Komşumuz Nebi Hoca’dan Kur’an okuma dersleri alırdık. Şükran Mahallesi Mescidi’nde ilkokul 2 veya 3’te Kur’an okumaya geçtiğimde babamın dükkân komşusu Veli amca bana verdiği sözü yerine getirdi ve beni Erkam Kitabevi’ne götürüp güzel bir Mushaf satın aldı. Bir de bu Mushaf’ın konacağı boyundan asmalı bir kılıf. O zaman dünyalar benim olmuştu.
Yavuz Bahadıroğlu
Yavuz Bahadıroğlu
Kitap okumaya beni teşvik edenler arasında dayım Mehmet Ertekin’in gayriihtiyarî katkısını da hatırlamalıyım mutlaka. Dayımın Akkise’deki (dedemlerin Konya şehir merkezine göçmeden önceki yerleşim yerleri) evinin bir odası silme kitap doluydu. Her köye gidişimizde ben bu odaya kapanır, Yavuz Bahadıroğlu’nun tarihi romanlarını hatmederdim: Sunguroğlu, Buhara Yanıyor, vs.

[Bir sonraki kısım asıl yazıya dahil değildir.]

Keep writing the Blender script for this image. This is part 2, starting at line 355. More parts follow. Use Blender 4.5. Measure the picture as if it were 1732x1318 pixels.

Memleket, Kızım Ayşe, Oğlum Osman vb. romanları da ilkokulda okumuştum. Enid Blyton’ın Afacan Beşler benzeri çocuk kitapları da o yıllarda zevkle hatmettiğim kitaplardandı. Fakat şimdi de düşündüğümde şaştığım bir noktadır: Şule Yüksel Şenler’in, Ahmed Günbay Yıldız’ların romanlarına lise yıllarına kadar aile çevremde hiç ama hiç temas etmedim… Hâsıl-ı kelam ortaokulu bitirdiğimde muhafazakâr müfredatı da zaten bitirmiştim.
Yazar olmak için çabaladınız mı, neler yaptınız yazar olmak için?
Yazar veya şair olmak için özel bir çaba sarf etmedim. Aksine zaman zaman şiirden, yazı  ve çiziden uzak durmaya çabaladım. Zaten kitap okuyor ve okuduklarımı dostlarımla, arkadaşlarımla çeşitli vesileler icat ederek paylaşıyordum. Şiiri hep bir “lanet” olarak gördüm üstümde. Uzak Koku’ya aldığım o şiir epizodu da bunun bir kanıtı: Buruk/Bürünerek kemiğe ve ete/Şimdi nereye gitmeliyim/Şiire ve lanete. Hayata umutla baktığım dönemlerde şiirle, edebiyatla, yazıyla alakamın kesildiğini; içimdeki karanlığın arttığı kabz hallerindeyse bunlarla ünsiyetimin çoğaldığını, o karanlığı yazı ve harflerle kürüdüğümü hiç aklımdan çıkarmadım.